Tague was injured during the assassination! Not severely, but enough to cause quite a commotion. A bullet came out of the grass and shot into the curb he was standing on, leaning all his weight on the stone that exploded into his face. Good thing he wasn't wearing short pants!
The strange thing is, the Warren Commission was keen to discredit Tague, even though he was one of the more upstanding witnesses to the Kennedy assassination. There's no arguing with people whose minds are made up ahead of time.

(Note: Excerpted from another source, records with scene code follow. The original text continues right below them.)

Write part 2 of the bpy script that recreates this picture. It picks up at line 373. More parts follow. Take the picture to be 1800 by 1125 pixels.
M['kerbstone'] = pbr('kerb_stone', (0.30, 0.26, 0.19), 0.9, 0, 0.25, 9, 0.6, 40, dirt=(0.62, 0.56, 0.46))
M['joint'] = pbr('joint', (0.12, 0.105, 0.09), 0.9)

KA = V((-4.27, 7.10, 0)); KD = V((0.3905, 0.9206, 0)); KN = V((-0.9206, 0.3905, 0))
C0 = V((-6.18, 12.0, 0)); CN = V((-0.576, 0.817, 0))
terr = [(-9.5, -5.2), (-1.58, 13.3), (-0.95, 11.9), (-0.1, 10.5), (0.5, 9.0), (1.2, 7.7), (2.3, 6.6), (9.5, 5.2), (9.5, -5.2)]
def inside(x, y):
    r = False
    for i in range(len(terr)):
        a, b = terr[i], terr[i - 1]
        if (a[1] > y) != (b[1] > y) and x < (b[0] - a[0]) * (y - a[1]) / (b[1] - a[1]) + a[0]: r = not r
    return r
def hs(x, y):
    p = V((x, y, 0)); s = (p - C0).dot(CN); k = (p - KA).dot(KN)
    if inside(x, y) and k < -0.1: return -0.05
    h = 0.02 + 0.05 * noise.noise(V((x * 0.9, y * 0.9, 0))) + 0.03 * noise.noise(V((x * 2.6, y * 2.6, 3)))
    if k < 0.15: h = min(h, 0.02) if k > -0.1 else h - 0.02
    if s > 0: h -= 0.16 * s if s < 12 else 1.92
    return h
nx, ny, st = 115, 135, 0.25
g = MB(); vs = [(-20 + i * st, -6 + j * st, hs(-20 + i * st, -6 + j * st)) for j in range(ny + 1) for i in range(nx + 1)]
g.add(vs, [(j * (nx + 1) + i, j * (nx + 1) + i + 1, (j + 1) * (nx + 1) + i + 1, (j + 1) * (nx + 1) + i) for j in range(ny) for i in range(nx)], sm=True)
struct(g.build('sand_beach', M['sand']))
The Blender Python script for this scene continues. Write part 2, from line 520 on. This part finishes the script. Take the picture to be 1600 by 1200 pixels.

NOT THAT Tague is sure about what happened that day. There was no smking gun left at the crime. Oh wait, yes there was! in TRUTH WITHHELD, one of the last people to still be alive to tell his tale finally does so, complete with several interesting photographs which which challenge your eyesight and your "received wisdom." What happened? Who did it? When did suspicion harden into the cold wax of reality's seal? Tague knows the answers to some of these questions, and for the rest, he's refreshingly honest and refuses to pull empty answers out of his ass. I saw Oliver Srone's JFK and thought he went wway too far, impugning the good name of some and glancing right over the obcious points he might have made. Tague takes a middle balance, and his shot through the ambuscades just may be the most accurate of all.
As other reviewers note, there is something creepy about this book, with its hidden menace, as though Lovecraft were present that day in Dealey Plaza.